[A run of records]
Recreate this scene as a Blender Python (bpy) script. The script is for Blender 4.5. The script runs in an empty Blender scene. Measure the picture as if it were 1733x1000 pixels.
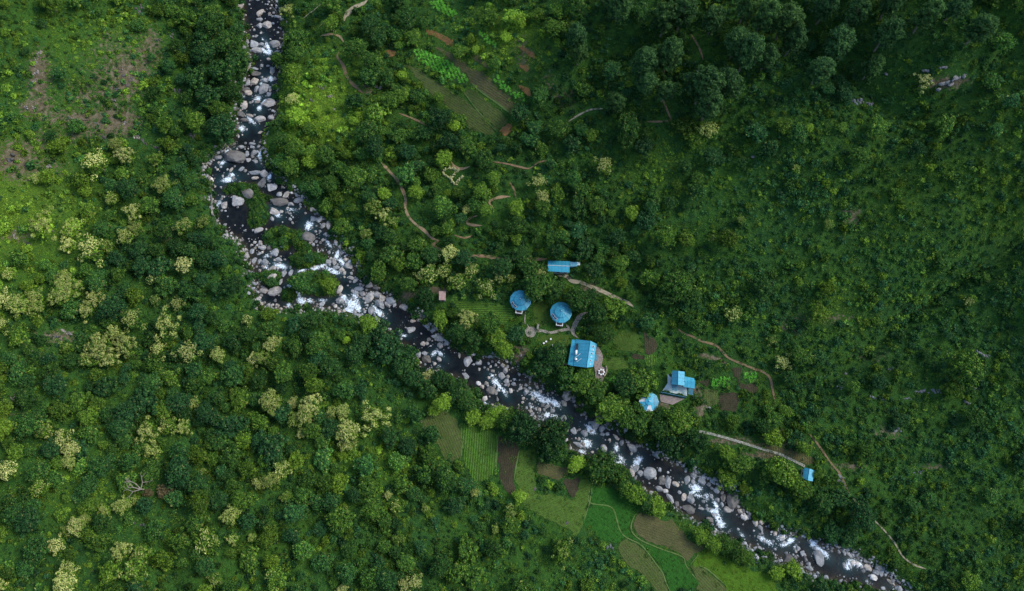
import bpy, math, random
import numpy as np
from mathutils import Vector
R_ = math.radians
sc = bpy.context.scene
COL = sc.collection
# ------------------------------------------------------------------ camera, sky, sun, exposure
CAMP = np.array([0.0, -58.0, 190.0]); TILT = R_(17); FPX = 1192.0
cd = bpy.data.cameras.new('camera'); cam = bpy.data.objects.new('camera', cd); COL.objects.link(cam)
cam.location = CAMP; cam.rotation_euler = (TILT, 0, 0)
cd.sensor_fit = 'HORIZONTAL'; cd.sensor_width = 36; cd.lens = 36*FPX/1733; cd.clip_start = 1; cd.clip_end = 3000
sc.camera = cam
w = bpy.data.worlds.new('World'); sc.world = w; w.use_nodes = True
SUN_EL, SUN_AZ = 44, 72          # azimuth clockwise from north
nt = w.node_tree; bg = nt.nodes['Background']
sky = nt.nodes.new('ShaderNodeTexSky'); sky.sky_type = 'NISHITA'; sky.sun_disc = False
sky.sun_elevation = R_(SUN_EL); sky.sun_rotation = R_(SUN_AZ); sky.air_density = 1.0; sky.dust_density = 1.2
nt.links.new(sky.outputs[0], bg.inputs[0]); bg.inputs[1].default_value = 0.15
sl = bpy.data.lights.new('sun', 'SUN'); so = bpy.data.objects.new('sun', sl); COL.objects.link(so)
sl.energy = 1.5; sl.angle = R_(24); sl.color = (1.0, 0.95, 0.86)
sd = Vector((math.sin(R_(SUN_AZ))*math.cos(R_(SUN_EL)), math.cos(R_(SUN_AZ))*math.cos(R_(SUN_EL)), math.sin(R_(SUN_EL))))
so.rotation_euler = sd.to_track_quat('Z', 'Y').to_euler()
so.location = (0, 0, 150)
sc.view_settings.view_transform = 'Standard'; sc.view_settings.look = 'None'
sc.view_settings.exposure = 1.24; sc.view_settings.gamma = 1.0
# ------------------------------------------------------------------ small maths
CA, SA = math.cos(TILT), math.sin(TILT)
def proj(X, Y, Z):
    X, Y, Z = np.asarray(X, float), np.asarray(Y, float), np.asarray(Z, float)
    dx, dy, dz = X-CAMP[0], Y-CAMP[1], Z-CAMP[2]
    dep = -(dy*(-SA)+dz*CA)
    return 866.5+FPX*dx/dep, 500-FPX*(dy*CA+dz*SA)/dep
def ray(px, py):
    x = (np.asarray(px, float)-866.5)/FPX; y = (500-np.asarray(py, float))/FPX
    return x, y*CA+SA, y*SA-CA
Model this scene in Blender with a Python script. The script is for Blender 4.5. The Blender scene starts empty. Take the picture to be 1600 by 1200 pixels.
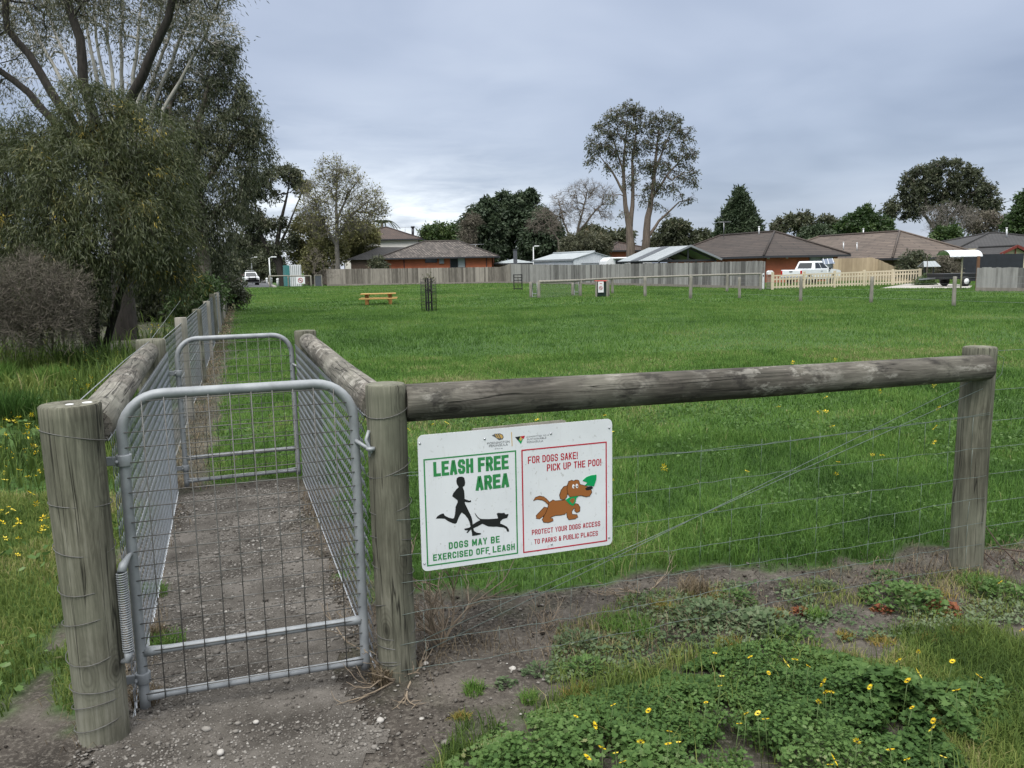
import bpy, bmesh, math, random
import numpy as np
from math import sin, cos, radians, pi, sqrt, atan2, tan
from mathutils import Vector, Matrix

SC = bpy.context.scene
COL = SC.collection
random.seed(7)
RNG = np.random.default_rng(7)

# ------------------------------------------------------------------ camera
PITCH, ROLL, EYE, FOC = radians(8.05), radians(1.12), 1.6, 1280.0
FW = np.array([0, cos(PITCH), -sin(PITCH)])
_r0 = np.array([1.0, 0, 0]); _u0 = np.array([0, sin(PITCH), cos(PITCH)])
RT = cos(ROLL) * _r0 - sin(ROLL) * _u0
UP = sin(ROLL) * _r0 + cos(ROLL) * _u0
CAMP = np.array([0, 0, EYE])
cd = bpy.data.cameras.new('camera'); cam = bpy.data.objects.new('camera', cd); COL.objects.link(cam)
cd.sensor_width = 36; cd.lens = 36 * FOC / 1600; cd.clip_start = 0.05; cd.clip_end = 4000
M = Matrix(((RT[0], UP[0], -FW[0], 0), (RT[1], UP[1], -FW[1], 0), (RT[2], UP[2], -FW[2], EYE), (0, 0, 0, 1)))
cam.matrix_world = M
SC.camera = cam

def ray(x, y): return FW + RT * ((x - 800) / FOC) - UP * ((y - 600) / FOC)
def G(x, y, z=0.0):
    d = ray(x, y); return CAMP + d * ((z - EYE) / d[2])
def A(x, y, Y):
    d = ray(x, y); return CAMP + d * (Y / d[1])

# ------------------------------------------------------------------ render look
SC.view_settings.view_transform = 'Standard'; SC.view_settings.look = 'None'
SC.view_settings.exposure = 0.86; SC.view_settings.gamma = 1.0
SC.render.engine = 'CYCLES'
try:
    SC.cycles.max_bounces = 6; SC.cycles.diffuse_bounces = 3; SC.cycles.transparent_max_bounces = 8
    SC.cycles.use_denoising = True
except Exception: pass

# ------------------------------------------------------------------ node helper
class NT:
    def __init__(s, tree): s.t = tree; s.n = tree.nodes; s.l = tree.links
    def new(s, typ, **kw):
        nd = s.n.new(typ)
        for k, v in kw.items():
            if k.startswith('i_'):
                key = k[2:]; key = int(key) if key.isdigit() else key.replace('_', ' ')
                s.set(nd, key, v)
            else: setattr(nd, k, v)
        return nd
    def set(s, nd, key, v):
        sock = nd.inputs[key]
        if isinstance(v, bpy.types.NodeSocket): s.l.new(v, sock)
        elif isinstance(v, bpy.types.Node): s.l.new(v.outputs[0], sock)
        else:
            if isinstance(v, (tuple, list)) and len(v) == 3 and sock.type == 'RGBA': v = (*v, 1)
            sock.default_value = v
    def math(s, op, a, b=0.0, clamp=False):
        nd = s.n.new('ShaderNodeMath'); nd.operation = op; nd.use_clamp = clamp
        s.set(nd, 0, a); s.set(nd, 1, b); return nd.outputs[0]
    def mix(s, f, a, b, typ='MIX'):
        nd = s.n.new('ShaderNodeMix'); nd.data_type = 'RGBA'; nd.blend_type = typ; nd.clamp_factor = True
        s.set(nd, 0, f); s.set(nd, 6, a); s.set(nd, 7, b); return nd.outputs[2]
    def ramp(s, f, stops, interp='LINEAR'):
        nd = s.n.new('ShaderNodeValToRGB'); s.set(nd, 0, f); e = nd.color_ramp.elements
        nd.color_ramp.interpolation = interp
        while len(e) < len(stops): e.new(0.5)
        for i, (p, c) in enumerate(stops):
            e[i].position = p
            e[i].color = (c, c, c, 1) if isinstance(c, (int, float)) else (*c, 1)
        return nd.outputs[0]
    def noise(s, vec, scale, detail=4, rough=0.55, dist=0.0):
        nd = s.n.new('ShaderNodeTexNoise'); s.set(nd, 'Vector', vec); s.set(nd, 'Scale', scale)
        s.set(nd, 'Detail', detail); s.set(nd, 'Roughness', rough); s.set(nd, 'Distortion', dist); return nd.outputs[0]
    def scale(s, vec, v):
        nd = s.n.new('ShaderNodeMapping'); s.set(nd, 'Vector', vec); nd.inputs['Scale'].default_value = v; return nd.outputs[0]
    def attr(s, name, out='Fac'):
        nd = s.n.new('ShaderNodeAttribute'); nd.attribute_name = name; return nd.outputs[out]
    def coord(s, kind='Object'): return s.n.new('ShaderNodeTexCoord').outputs[kind]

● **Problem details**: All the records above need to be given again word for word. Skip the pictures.

● **Response**:
Recreate this scene as a Blender Python (bpy) script. The script is for Blender 4.5. The script runs in an empty Blender scene. Measure the picture as if it were 1733x1000 pixels.
import bpy, math, random
import numpy as np
from mathutils import Vector
R_ = math.radians
sc = bpy.context.scene
COL = sc.collection
# ------------------------------------------------------------------ camera, sky, sun, exposure
CAMP = np.array([0.0, -58.0, 190.0]); TILT = R_(17); FPX = 1192.0
cd = bpy.data.cameras.new('camera'); cam = bpy.data.objects.new('camera', cd); COL.objects.link(cam)
cam.location = CAMP; cam.rotation_euler = (TILT, 0, 0)
cd.sensor_fit = 'HORIZONTAL'; cd.sensor_width = 36; cd.lens = 36*FPX/1733; cd.clip_start = 1; cd.clip_end = 3000
sc.camera = cam
w = bpy.data.worlds.new('World'); sc.world = w; w.use_nodes = True
SUN_EL, SUN_AZ = 44, 72          # azimuth clockwise from north
nt = w.node_tree; bg = nt.nodes['Background']
sky = nt.nodes.new('ShaderNodeTexSky'); sky.sky_type = 'NISHITA'; sky.sun_disc = False
sky.sun_elevation = R_(SUN_EL); sky.sun_rotation = R_(SUN_AZ); sky.air_density = 1.0; sky.dust_density = 1.2
nt.links.new(sky.outputs[0], bg.inputs[0]); bg.inputs[1].default_value = 0.15
sl = bpy.data.lights.new('sun', 'SUN'); so = bpy.data.objects.new('sun', sl); COL.objects.link(so)
sl.energy = 1.5; sl.angle = R_(24); sl.color = (1.0, 0.95, 0.86)
sd = Vector((math.sin(R_(SUN_AZ))*math.cos(R_(SUN_EL)), math.cos(R_(SUN_AZ))*math.cos(R_(SUN_EL)), math.sin(R_(SUN_EL))))
so.rotation_euler = sd.to_track_quat('Z', 'Y').to_euler()
so.location = (0, 0, 150)
sc.view_settings.view_transform = 'Standard'; sc.view_settings.look = 'None'
sc.view_settings.exposure = 1.24; sc.view_settings.gamma = 1.0
# ------------------------------------------------------------------ small maths
CA, SA = math.cos(TILT), math.sin(TILT)
def proj(X, Y, Z):
    X, Y, Z = np.asarray(X, float), np.asarray(Y, float), np.asarray(Z, float)
    dx, dy, dz = X-CAMP[0], Y-CAMP[1], Z-CAMP[2]
    dep = -(dy*(-SA)+dz*CA)
    return 866.5+FPX*dx/dep, 500-FPX*(dy*CA+dz*SA)/dep
def ray(px, py):
    x = (np.asarray(px, float)-866.5)/FPX; y = (500-np.asarray(py, float))/FPX
    return x, y*CA+SA, y*SA-CA
Model this scene in Blender with a Python script. The script is for Blender 4.5. The Blender scene starts empty. Take the picture to be 1600 by 1200 pixels.
import bpy, bmesh, math, random
import numpy as np
from math import sin, cos, radians, pi, sqrt, atan2, tan
from mathutils import Vector, Matrix

SC = bpy.context.scene
COL = SC.collection
random.seed(7)
RNG = np.random.default_rng(7)

# ------------------------------------------------------------------ camera
PITCH, ROLL, EYE, FOC = radians(8.05), radians(1.12), 1.6, 1280.0
FW = np.array([0, cos(PITCH), -sin(PITCH)])
_r0 = np.array([1.0, 0, 0]); _u0 = np.array([0, sin(PITCH), cos(PITCH)])
RT = cos(ROLL) * _r0 - sin(ROLL) * _u0
UP = sin(ROLL) * _r0 + cos(ROLL) * _u0
CAMP = np.array([0, 0, EYE])
cd = bpy.data.cameras.new('camera'); cam = bpy.data.objects.new('camera', cd); COL.objects.link(cam)
cd.sensor_width = 36; cd.lens = 36 * FOC / 1600; cd.clip_start = 0.05; cd.clip_end = 4000
M = Matrix(((RT[0], UP[0], -FW[0], 0), (RT[1], UP[1], -FW[1], 0), (RT[2], UP[2], -FW[2], EYE), (0, 0, 0, 1)))
cam.matrix_world = M
SC.camera = cam

def ray(x, y): return FW + RT * ((x - 800) / FOC) - UP * ((y - 600) / FOC)
def G(x, y, z=0.0):
    d = ray(x, y); return CAMP + d * ((z - EYE) / d[2])
def A(x, y, Y):
    d = ray(x, y); return CAMP + d * (Y / d[1])

# ------------------------------------------------------------------ render look
SC.view_settings.view_transform = 'Standard'; SC.view_settings.look = 'None'
SC.view_settings.exposure = 0.86; SC.view_settings.gamma = 1.0
SC.render.engine = 'CYCLES'
try:
    SC.cycles.max_bounces = 6; SC.cycles.diffuse_bounces = 3; SC.cycles.transparent_max_bounces = 8
    SC.cycles.use_denoising = True
except Exception: pass

# ------------------------------------------------------------------ node helper
class NT:
    def __init__(s, tree): s.t = tree; s.n = tree.nodes; s.l = tree.links
    def new(s, typ, **kw):
        nd = s.n.new(typ)
        for k, v in kw.items():
            if k.startswith('i_'):
                key = k[2:]; key = int(key) if key.isdigit() else key.replace('_', ' ')
                s.set(nd, key, v)
            else: setattr(nd, k, v)
        return nd
    def set(s, nd, key, v):
        sock = nd.inputs[key]
        if isinstance(v, bpy.types.NodeSocket): s.l.new(v, sock)
        elif isinstance(v, bpy.types.Node): s.l.new(v.outputs[0], sock)
        else:
            if isinstance(v, (tuple, list)) and len(v) == 3 and sock.type == 'RGBA': v = (*v, 1)
            sock.default_value = v
    def math(s, op, a, b=0.0, clamp=False):
        nd = s.n.new('ShaderNodeMath'); nd.operation = op; nd.use_clamp = clamp
        s.set(nd, 0, a); s.set(nd, 1, b); return nd.outputs[0]
    def mix(s, f, a, b, typ='MIX'):
        nd = s.n.new('ShaderNodeMix'); nd.data_type = 'RGBA'; nd.blend_type = typ; nd.clamp_factor = True
        s.set(nd, 0, f); s.set(nd, 6, a); s.set(nd, 7, b); return nd.outputs[2]
    def ramp(s, f, stops, interp='LINEAR'):
        nd = s.n.new('ShaderNodeValToRGB'); s.set(nd, 0, f); e = nd.color_ramp.elements
        nd.color_ramp.interpolation = interp
        while len(e) < len(stops): e.new(0.5)
        for i, (p, c) in enumerate(stops):
            e[i].position = p
            e[i].color = (c, c, c, 1) if isinstance(c, (int, float)) else (*c, 1)
        return nd.outputs[0]
    def noise(s, vec, scale, detail=4, rough=0.55, dist=0.0):
        nd = s.n.new('ShaderNodeTexNoise'); s.set(nd, 'Vector', vec); s.set(nd, 'Scale', scale)
        s.set(nd, 'Detail', detail); s.set(nd, 'Roughness', rough); s.set(nd, 'Distortion', dist); return nd.outputs[0]
    def scale(s, vec, v):
        nd = s.n.new('ShaderNodeMapping'); s.set(nd, 'Vector', vec); nd.inputs['Scale'].default_value = v; return nd.outputs[0]
    def attr(s, name, out='Fac'):
        nd = s.n.new('ShaderNodeAttribute'); nd.attribute_name = name; return nd.outputs[out]
    def coord(s, kind='Object'): return s.n.new('ShaderNodeTexCoord').outputs[kind]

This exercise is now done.